Estos fundamentos, que la
unen al expresionismo, nos lleva a preguntarnos si esos personajes, que
sobreactúan también de manera expresionista, son ideas y si la película no
será, por tanto una aventura metafórica. Pero, ¿por qué necesitaríamos pensar
en alegorías cuando estamos frente al sueño y a la locura? En el sueño
reparamos nuestra máquina averiada: nos permitimos dar salida a nuestros deseos
y a nuestros miedos, practicamos nuestro pequeño exorcismo sin tener ningún
control sobre ellos. Esta falta de control es lo que diferencia a los sueños de
El gabinete del Dr. Caligari, pues aquí existe un relato, que podrá ser
inverosímil, pero es coherente. Por eso sabemos que nos enfrentamos a la
locura.

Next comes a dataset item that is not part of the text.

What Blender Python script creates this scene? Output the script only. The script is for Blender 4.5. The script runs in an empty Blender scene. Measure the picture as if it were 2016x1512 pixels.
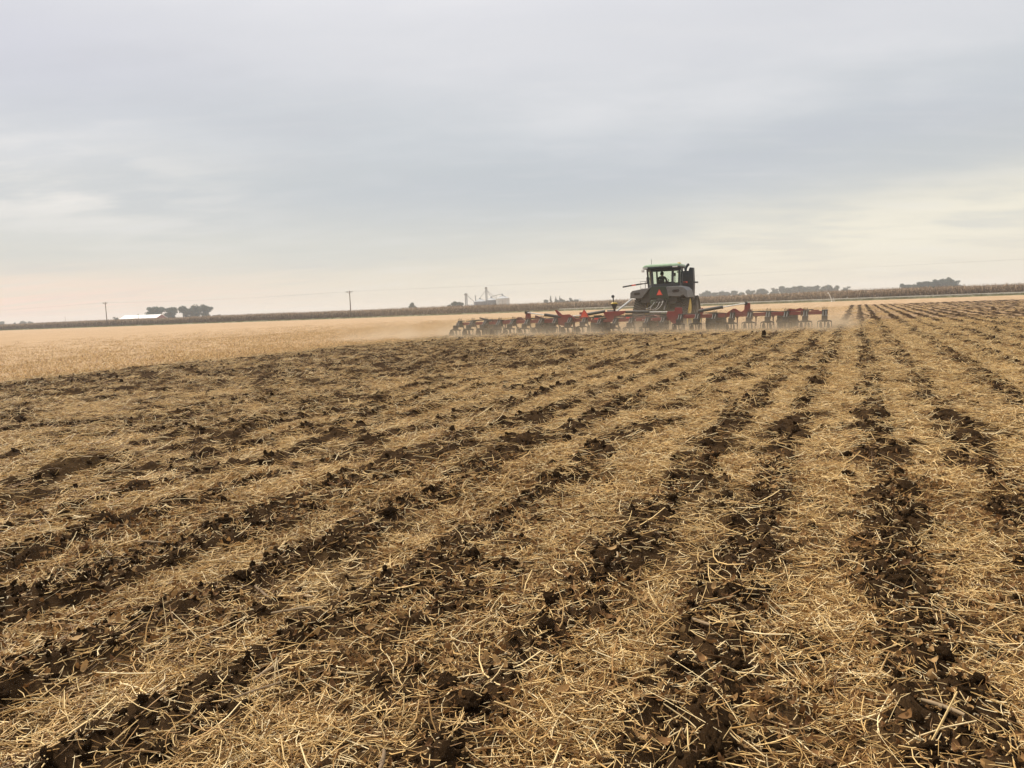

Un loco compone su propio relato a partir de los elementos que él
percibe de la realidad, y en su relato todo encaja. La locura es un mal con las
piezas perfectamente ensambladas. Otra cosa es que ese castillo carezca de
ningún ángulo recto. De ahí, seguramente, la vinculación de la locura con el
miedo. Al final, uno sólo siente miedo a la parte que no conoce de uno mismo, a
no saber predecir sus propias reacciones, sus emociones. Sobre ese sustrato se
alimenta esta película, de la que tuve la primera noticia leyendo Historia
del cine de Román Gubern. En algún momento, a quien adore el cine le
sugeriría la lectura de una obra de este estilo para ir apuntando todos los
títulos fundamentales. Conocer de dónde venimos, en un medio que hasta puede
explicarnos los vínculos entre los sueños, los miedos y la locura, ayuda a
ahuyentar supersticiones y a descreer de los tópicos.